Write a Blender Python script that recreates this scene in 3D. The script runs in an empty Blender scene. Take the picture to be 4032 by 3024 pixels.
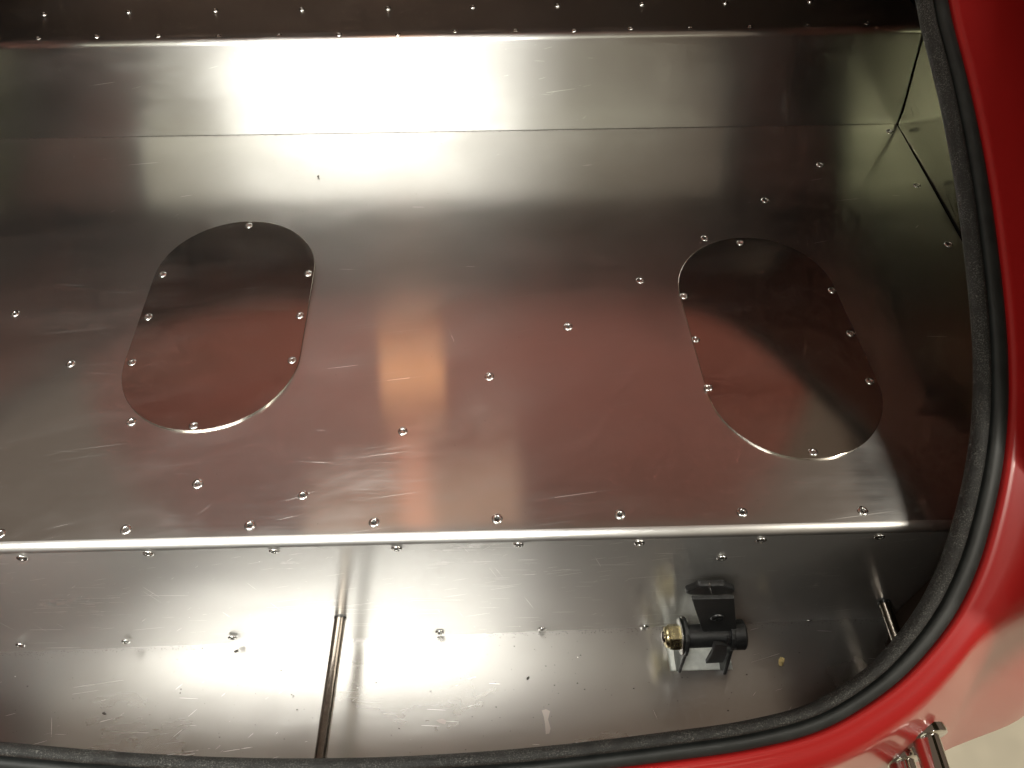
import bpy, math, random
import numpy as np
from mathutils import Vector, Matrix, noise as mnoise

random.seed(7)
sc = bpy.context.scene
COL = sc.collection

# ------------------------------------------------------------------ camera
FPX = 3050.0                       # focal length in photo pixels (4032 wide)
CAM = np.array([0.0, 0.0, 0.588])
PITCH, ROLL = math.radians(51.8), math.radians(1.1)
_r0 = np.array([1.0, 0, 0]); _u0 = np.array([0, math.sin(PITCH), math.cos(PITCH)])
FWD = np.array([0, math.cos(PITCH), -math.sin(PITCH)])
UP = math.cos(ROLL) * _u0 + math.sin(ROLL) * _r0
RT = math.cos(ROLL) * _r0 - math.sin(ROLL) * _u0
cd = bpy.data.cameras.new('camera')
cam = bpy.data.objects.new('camera', cd); COL.objects.link(cam)
cd.sensor_width = 36.0; cd.lens = 36.0 * FPX / 4032.0
cd.clip_start = 0.01; cd.clip_end = 60
cam.matrix_world = Matrix(((RT[0], UP[0], -FWD[0], CAM[0]), (RT[1], UP[1], -FWD[1], CAM[1]),
                           (RT[2], UP[2], -FWD[2], CAM[2]), (0, 0, 0, 1)))
sc.camera = cam

# ------------------------------------------------------------------ world and lamps
w = bpy.data.worlds.new('World'); sc.world = w; w.use_nodes = True
w.node_tree.nodes['Background'].inputs[0].default_value = (1.0, 0.74, 0.55, 1)
w.node_tree.nodes['Background'].inputs[1].default_value = 0.13


def area(name, loc, target, sx, sy, watts, color, spread=180, shape='RECTANGLE'):
    d = bpy.data.lights.new(name, 'AREA'); d.shape = shape; d.size = sx; d.size_y = sy
    d.energy = watts; d.color = color; d.spread = math.radians(spread)
    o = bpy.data.objects.new(name, d); COL.objects.link(o); o.location = loc
    o.rotation_euler = (Vector(target) - Vector(loc)).to_track_quat('-Z', 'Y').to_euler()
    return o


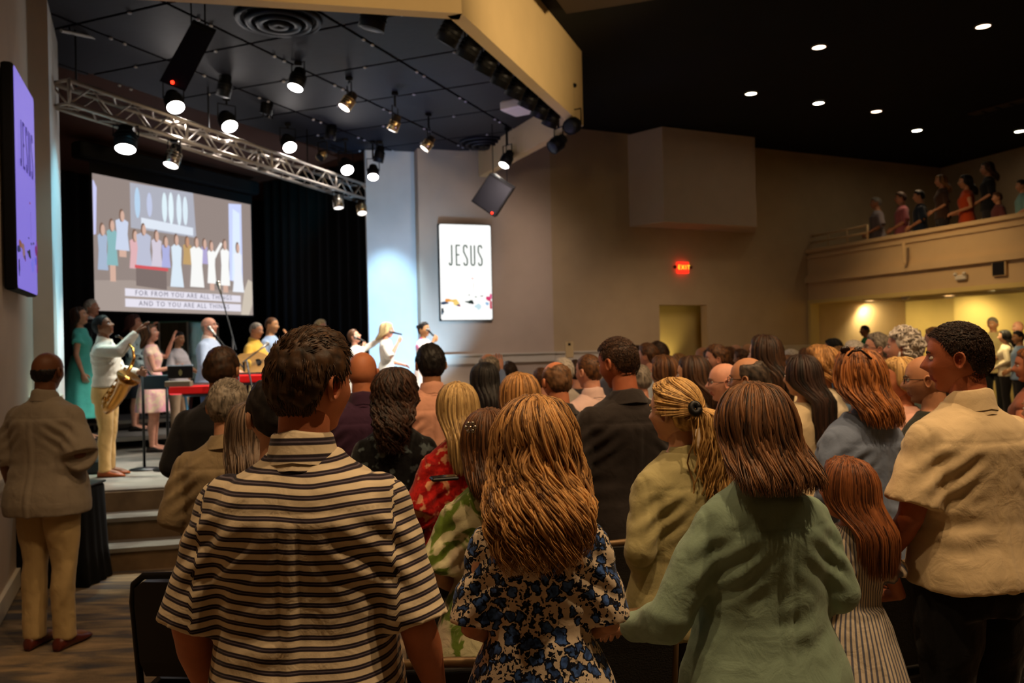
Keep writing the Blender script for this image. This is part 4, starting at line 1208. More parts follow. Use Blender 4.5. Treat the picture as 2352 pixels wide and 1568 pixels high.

> **Aim of the task**
Reproduce only the lines from the beginning of the data through the line that contains "w.node_tree.nodes['Background'].inputs[1].default_value = 0.13", both included, and please drop the pictures.

> **Output for this exercise**
Write a Blender Python script that recreates this scene in 3D. The script runs in an empty Blender scene. Take the picture to be 4032 by 3024 pixels.
import bpy, math, random
import numpy as np
from mathutils import Vector, Matrix, noise as mnoise

random.seed(7)
sc = bpy.context.scene
COL = sc.collection

# ------------------------------------------------------------------ camera
FPX = 3050.0                       # focal length in photo pixels (4032 wide)
CAM = np.array([0.0, 0.0, 0.588])
PITCH, ROLL = math.radians(51.8), math.radians(1.1)
_r0 = np.array([1.0, 0, 0]); _u0 = np.array([0, math.sin(PITCH), math.cos(PITCH)])
FWD = np.array([0, math.cos(PITCH), -math.sin(PITCH)])
UP = math.cos(ROLL) * _u0 + math.sin(ROLL) * _r0
RT = math.cos(ROLL) * _r0 - math.sin(ROLL) * _u0
cd = bpy.data.cameras.new('camera')
cam = bpy.data.objects.new('camera', cd); COL.objects.link(cam)
cd.sensor_width = 36.0; cd.lens = 36.0 * FPX / 4032.0
cd.clip_start = 0.01; cd.clip_end = 60
cam.matrix_world = Matrix(((RT[0], UP[0], -FWD[0], CAM[0]), (RT[1], UP[1], -FWD[1], CAM[1]),
                           (RT[2], UP[2], -FWD[2], CAM[2]), (0, 0, 0, 1)))
sc.camera = cam

# ------------------------------------------------------------------ world and lamps
w = bpy.data.worlds.new('World'); sc.world = w; w.use_nodes = True
w.node_tree.nodes['Background'].inputs[0].default_value = (1.0, 0.74, 0.55, 1)
w.node_tree.nodes['Background'].inputs[1].default_value = 0.13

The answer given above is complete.